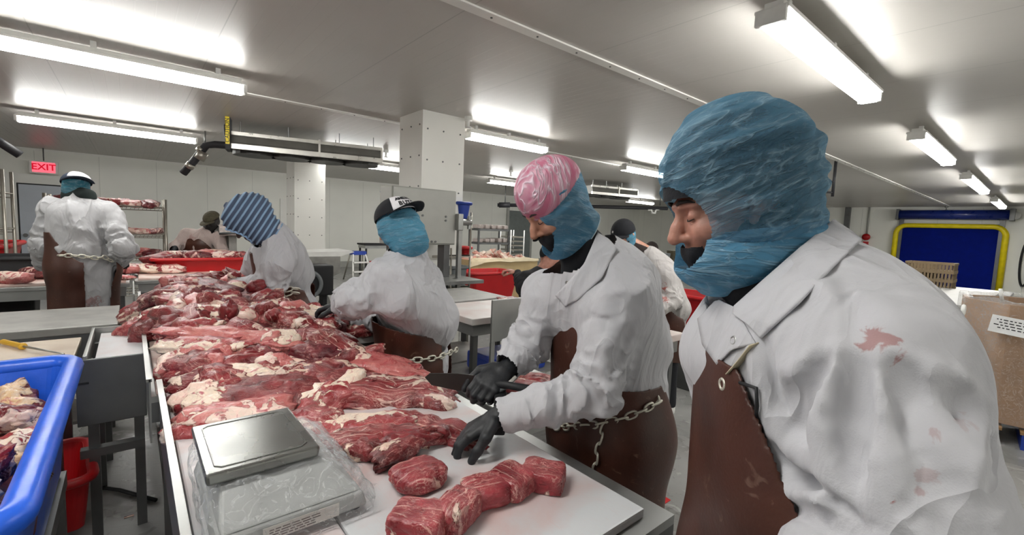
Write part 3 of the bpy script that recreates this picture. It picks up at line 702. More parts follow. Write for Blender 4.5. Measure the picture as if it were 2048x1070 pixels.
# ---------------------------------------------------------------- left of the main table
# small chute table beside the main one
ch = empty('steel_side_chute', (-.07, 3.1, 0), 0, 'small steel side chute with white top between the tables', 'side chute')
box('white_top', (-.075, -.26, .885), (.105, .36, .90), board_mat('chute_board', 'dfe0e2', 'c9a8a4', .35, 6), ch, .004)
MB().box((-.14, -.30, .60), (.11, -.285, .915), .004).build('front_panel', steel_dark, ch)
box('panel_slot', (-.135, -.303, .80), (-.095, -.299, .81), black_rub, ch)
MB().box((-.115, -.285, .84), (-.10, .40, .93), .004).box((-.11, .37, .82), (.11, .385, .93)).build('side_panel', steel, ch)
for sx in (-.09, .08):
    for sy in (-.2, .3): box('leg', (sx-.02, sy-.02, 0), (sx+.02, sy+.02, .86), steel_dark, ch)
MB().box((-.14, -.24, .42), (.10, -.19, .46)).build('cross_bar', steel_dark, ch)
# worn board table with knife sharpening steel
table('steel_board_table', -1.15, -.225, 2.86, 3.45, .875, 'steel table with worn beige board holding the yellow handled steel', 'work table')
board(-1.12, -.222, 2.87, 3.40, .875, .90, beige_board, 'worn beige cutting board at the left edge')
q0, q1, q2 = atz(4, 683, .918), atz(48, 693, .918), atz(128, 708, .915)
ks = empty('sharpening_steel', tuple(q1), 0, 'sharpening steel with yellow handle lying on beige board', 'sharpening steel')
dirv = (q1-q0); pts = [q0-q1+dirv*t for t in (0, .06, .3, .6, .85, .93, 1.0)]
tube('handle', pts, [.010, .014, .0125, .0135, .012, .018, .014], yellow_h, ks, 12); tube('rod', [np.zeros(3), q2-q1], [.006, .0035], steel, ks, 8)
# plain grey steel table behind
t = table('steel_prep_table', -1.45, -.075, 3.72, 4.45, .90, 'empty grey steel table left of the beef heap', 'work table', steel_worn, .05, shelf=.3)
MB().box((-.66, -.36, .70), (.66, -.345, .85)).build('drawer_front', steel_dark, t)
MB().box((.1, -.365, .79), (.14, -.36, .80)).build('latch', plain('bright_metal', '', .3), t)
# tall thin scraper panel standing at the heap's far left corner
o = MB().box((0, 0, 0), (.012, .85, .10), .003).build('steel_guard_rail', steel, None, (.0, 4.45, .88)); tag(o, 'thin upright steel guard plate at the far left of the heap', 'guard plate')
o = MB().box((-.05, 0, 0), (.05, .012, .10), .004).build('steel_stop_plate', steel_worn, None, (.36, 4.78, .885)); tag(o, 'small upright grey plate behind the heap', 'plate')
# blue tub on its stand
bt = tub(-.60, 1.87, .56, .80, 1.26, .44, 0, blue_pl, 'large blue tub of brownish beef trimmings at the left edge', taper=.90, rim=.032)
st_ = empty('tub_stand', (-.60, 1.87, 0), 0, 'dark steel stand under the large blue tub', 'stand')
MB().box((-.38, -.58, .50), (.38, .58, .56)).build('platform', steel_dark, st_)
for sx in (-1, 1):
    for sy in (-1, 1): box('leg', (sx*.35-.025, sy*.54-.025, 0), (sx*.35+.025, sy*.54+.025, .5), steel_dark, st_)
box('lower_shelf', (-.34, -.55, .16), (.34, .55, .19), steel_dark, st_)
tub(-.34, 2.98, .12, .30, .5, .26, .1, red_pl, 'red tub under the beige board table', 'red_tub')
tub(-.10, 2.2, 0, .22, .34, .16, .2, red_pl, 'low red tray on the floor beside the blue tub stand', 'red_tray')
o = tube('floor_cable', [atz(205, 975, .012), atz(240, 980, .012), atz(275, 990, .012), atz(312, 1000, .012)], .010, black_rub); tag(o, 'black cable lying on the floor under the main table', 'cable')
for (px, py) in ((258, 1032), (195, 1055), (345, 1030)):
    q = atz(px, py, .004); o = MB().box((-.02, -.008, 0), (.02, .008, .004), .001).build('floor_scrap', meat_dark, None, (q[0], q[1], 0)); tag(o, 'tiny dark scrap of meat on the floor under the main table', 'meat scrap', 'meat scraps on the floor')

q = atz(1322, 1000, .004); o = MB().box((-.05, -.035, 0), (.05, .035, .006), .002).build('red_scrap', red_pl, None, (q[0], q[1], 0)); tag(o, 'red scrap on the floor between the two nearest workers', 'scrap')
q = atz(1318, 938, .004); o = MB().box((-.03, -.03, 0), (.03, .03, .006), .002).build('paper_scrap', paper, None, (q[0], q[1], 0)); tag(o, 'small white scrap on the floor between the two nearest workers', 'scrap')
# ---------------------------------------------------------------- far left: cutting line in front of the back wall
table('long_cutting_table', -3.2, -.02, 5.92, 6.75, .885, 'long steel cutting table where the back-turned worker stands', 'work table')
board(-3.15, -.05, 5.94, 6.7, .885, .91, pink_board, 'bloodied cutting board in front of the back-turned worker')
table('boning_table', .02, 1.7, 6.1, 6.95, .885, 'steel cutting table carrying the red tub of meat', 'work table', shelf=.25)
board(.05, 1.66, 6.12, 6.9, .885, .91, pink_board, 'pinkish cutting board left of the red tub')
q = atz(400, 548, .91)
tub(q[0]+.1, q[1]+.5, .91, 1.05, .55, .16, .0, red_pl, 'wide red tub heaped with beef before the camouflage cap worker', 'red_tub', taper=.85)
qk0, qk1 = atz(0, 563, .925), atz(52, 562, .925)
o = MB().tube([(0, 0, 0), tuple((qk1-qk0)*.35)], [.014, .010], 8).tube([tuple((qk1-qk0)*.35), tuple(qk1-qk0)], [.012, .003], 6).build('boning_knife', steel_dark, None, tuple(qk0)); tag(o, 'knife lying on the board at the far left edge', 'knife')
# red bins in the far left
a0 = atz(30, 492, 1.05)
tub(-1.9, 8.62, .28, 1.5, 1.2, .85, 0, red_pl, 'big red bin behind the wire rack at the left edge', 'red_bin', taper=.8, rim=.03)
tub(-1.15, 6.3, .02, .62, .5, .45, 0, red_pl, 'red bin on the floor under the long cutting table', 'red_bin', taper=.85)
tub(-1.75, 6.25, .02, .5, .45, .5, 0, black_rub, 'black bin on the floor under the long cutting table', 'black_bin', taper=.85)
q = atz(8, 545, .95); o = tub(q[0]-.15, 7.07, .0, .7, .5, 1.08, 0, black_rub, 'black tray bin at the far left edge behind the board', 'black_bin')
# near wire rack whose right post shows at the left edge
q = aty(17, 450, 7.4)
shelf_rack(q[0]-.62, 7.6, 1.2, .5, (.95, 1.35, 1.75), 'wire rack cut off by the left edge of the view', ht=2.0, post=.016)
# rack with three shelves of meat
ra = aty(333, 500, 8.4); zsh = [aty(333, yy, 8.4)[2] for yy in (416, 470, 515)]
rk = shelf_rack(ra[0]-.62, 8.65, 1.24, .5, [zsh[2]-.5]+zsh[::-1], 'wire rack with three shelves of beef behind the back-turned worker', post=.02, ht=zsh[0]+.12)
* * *
■ TO BE DONE ■
Omit the pictures, then quote the rest of the material above exactly.

■ ANSWER TO THE EXERCISE ■
Write part 3 of the bpy script that recreates this picture. It picks up at line 702. More parts follow. Write for Blender 4.5. Measure the picture as if it were 2048x1070 pixels.
# ---------------------------------------------------------------- left of the main table
# small chute table beside the main one
ch = empty('steel_side_chute', (-.07, 3.1, 0), 0, 'small steel side chute with white top between the tables', 'side chute')
box('white_top', (-.075, -.26, .885), (.105, .36, .90), board_mat('chute_board', 'dfe0e2', 'c9a8a4', .35, 6), ch, .004)
MB().box((-.14, -.30, .60), (.11, -.285, .915), .004).build('front_panel', steel_dark, ch)
box('panel_slot', (-.135, -.303, .80), (-.095, -.299, .81), black_rub, ch)
MB().box((-.115, -.285, .84), (-.10, .40, .93), .004).box((-.11, .37, .82), (.11, .385, .93)).build('side_panel', steel, ch)
for sx in (-.09, .08):
    for sy in (-.2, .3): box('leg', (sx-.02, sy-.02, 0), (sx+.02, sy+.02, .86), steel_dark, ch)
MB().box((-.14, -.24, .42), (.10, -.19, .46)).build('cross_bar', steel_dark, ch)
# worn board table with knife sharpening steel
table('steel_board_table', -1.15, -.225, 2.86, 3.45, .875, 'steel table with worn beige board holding the yellow handled steel', 'work table')
board(-1.12, -.222, 2.87, 3.40, .875, .90, beige_board, 'worn beige cutting board at the left edge')
q0, q1, q2 = atz(4, 683, .918), atz(48, 693, .918), atz(128, 708, .915)
ks = empty('sharpening_steel', tuple(q1), 0, 'sharpening steel with yellow handle lying on beige board', 'sharpening steel')
dirv = (q1-q0); pts = [q0-q1+dirv*t for t in (0, .06, .3, .6, .85, .93, 1.0)]
tube('handle', pts, [.010, .014, .0125, .0135, .012, .018, .014], yellow_h, ks, 12); tube('rod', [np.zeros(3), q2-q1], [.006, .0035], steel, ks, 8)
# plain grey steel table behind
t = table('steel_prep_table', -1.45, -.075, 3.72, 4.45, .90, 'empty grey steel table left of the beef heap', 'work table', steel_worn, .05, shelf=.3)
MB().box((-.66, -.36, .70), (.66, -.345, .85)).build('drawer_front', steel_dark, t)
MB().box((.1, -.365, .79), (.14, -.36, .80)).build('latch', plain('bright_metal', '', .3), t)
# tall thin scraper panel standing at the heap's far left corner
o = MB().box((0, 0, 0), (.012, .85, .10), .003).build('steel_guard_rail', steel, None, (.0, 4.45, .88)); tag(o, 'thin upright steel guard plate at the far left of the heap', 'guard plate')
o = MB().box((-.05, 0, 0), (.05, .012, .10), .004).build('steel_stop_plate', steel_worn, None, (.36, 4.78, .885)); tag(o, 'small upright grey plate behind the heap', 'plate')
# blue tub on its stand
bt = tub(-.60, 1.87, .56, .80, 1.26, .44, 0, blue_pl, 'large blue tub of brownish beef trimmings at the left edge', taper=.90, rim=.032)
st_ = empty('tub_stand', (-.60, 1.87, 0), 0, 'dark steel stand under the large blue tub', 'stand')
MB().box((-.38, -.58, .50), (.38, .58, .56)).build('platform', steel_dark, st_)
for sx in (-1, 1):
    for sy in (-1, 1): box('leg', (sx*.35-.025, sy*.54-.025, 0), (sx*.35+.025, sy*.54+.025, .5), steel_dark, st_)
box('lower_shelf', (-.34, -.55, .16), (.34, .55, .19), steel_dark, st_)
tub(-.34, 2.98, .12, .30, .5, .26, .1, red_pl, 'red tub under the beige board table', 'red_tub')
tub(-.10, 2.2, 0, .22, .34, .16, .2, red_pl, 'low red tray on the floor beside the blue tub stand', 'red_tray')
o = tube('floor_cable', [atz(205, 975, .012), atz(240, 980, .012), atz(275, 990, .012), atz(312, 1000, .012)], .010, black_rub); tag(o, 'black cable lying on the floor under the main table', 'cable')
for (px, py) in ((258, 1032), (195, 1055), (345, 1030)):
    q = atz(px, py, .004); o = MB().box((-.02, -.008, 0), (.02, .008, .004), .001).build('floor_scrap', meat_dark, None, (q[0], q[1], 0)); tag(o, 'tiny dark scrap of meat on the floor under the main table', 'meat scrap', 'meat scraps on the floor')

q = atz(1322, 1000, .004); o = MB().box((-.05, -.035, 0), (.05, .035, .006), .002).build('red_scrap', red_pl, None, (q[0], q[1], 0)); tag(o, 'red scrap on the floor between the two nearest workers', 'scrap')
q = atz(1318, 938, .004); o = MB().box((-.03, -.03, 0), (.03, .03, .006), .002).build('paper_scrap', paper, None, (q[0], q[1], 0)); tag(o, 'small white scrap on the floor between the two nearest workers', 'scrap')
# ---------------------------------------------------------------- far left: cutting line in front of the back wall
table('long_cutting_table', -3.2, -.02, 5.92, 6.75, .885, 'long steel cutting table where the back-turned worker stands', 'work table')
board(-3.15, -.05, 5.94, 6.7, .885, .91, pink_board, 'bloodied cutting board in front of the back-turned worker')
table('boning_table', .02, 1.7, 6.1, 6.95, .885, 'steel cutting table carrying the red tub of meat', 'work table', shelf=.25)
board(.05, 1.66, 6.12, 6.9, .885, .91, pink_board, 'pinkish cutting board left of the red tub')
q = atz(400, 548, .91)
tub(q[0]+.1, q[1]+.5, .91, 1.05, .55, .16, .0, red_pl, 'wide red tub heaped with beef before the camouflage cap worker', 'red_tub', taper=.85)
qk0, qk1 = atz(0, 563, .925), atz(52, 562, .925)
o = MB().tube([(0, 0, 0), tuple((qk1-qk0)*.35)], [.014, .010], 8).tube([tuple((qk1-qk0)*.35), tuple(qk1-qk0)], [.012, .003], 6).build('boning_knife', steel_dark, None, tuple(qk0)); tag(o, 'knife lying on the board at the far left edge', 'knife')
# red bins in the far left
a0 = atz(30, 492, 1.05)
tub(-1.9, 8.62, .28, 1.5, 1.2, .85, 0, red_pl, 'big red bin behind the wire rack at the left edge', 'red_bin', taper=.8, rim=.03)
tub(-1.15, 6.3, .02, .62, .5, .45, 0, red_pl, 'red bin on the floor under the long cutting table', 'red_bin', taper=.85)
tub(-1.75, 6.25, .02, .5, .45, .5, 0, black_rub, 'black bin on the floor under the long cutting table', 'black_bin', taper=.85)
q = atz(8, 545, .95); o = tub(q[0]-.15, 7.07, .0, .7, .5, 1.08, 0, black_rub, 'black tray bin at the far left edge behind the board', 'black_bin')
# near wire rack whose right post shows at the left edge
q = aty(17, 450, 7.4)
shelf_rack(q[0]-.62, 7.6, 1.2, .5, (.95, 1.35, 1.75), 'wire rack cut off by the left edge of the view', ht=2.0, post=.016)
# rack with three shelves of meat
ra = aty(333, 500, 8.4); zsh = [aty(333, yy, 8.4)[2] for yy in (416, 470, 515)]
rk = shelf_rack(ra[0]-.62, 8.65, 1.24, .5, [zsh[2]-.5]+zsh[::-1], 'wire rack with three shelves of beef behind the back-turned worker', post=.02, ht=zsh[0]+.12)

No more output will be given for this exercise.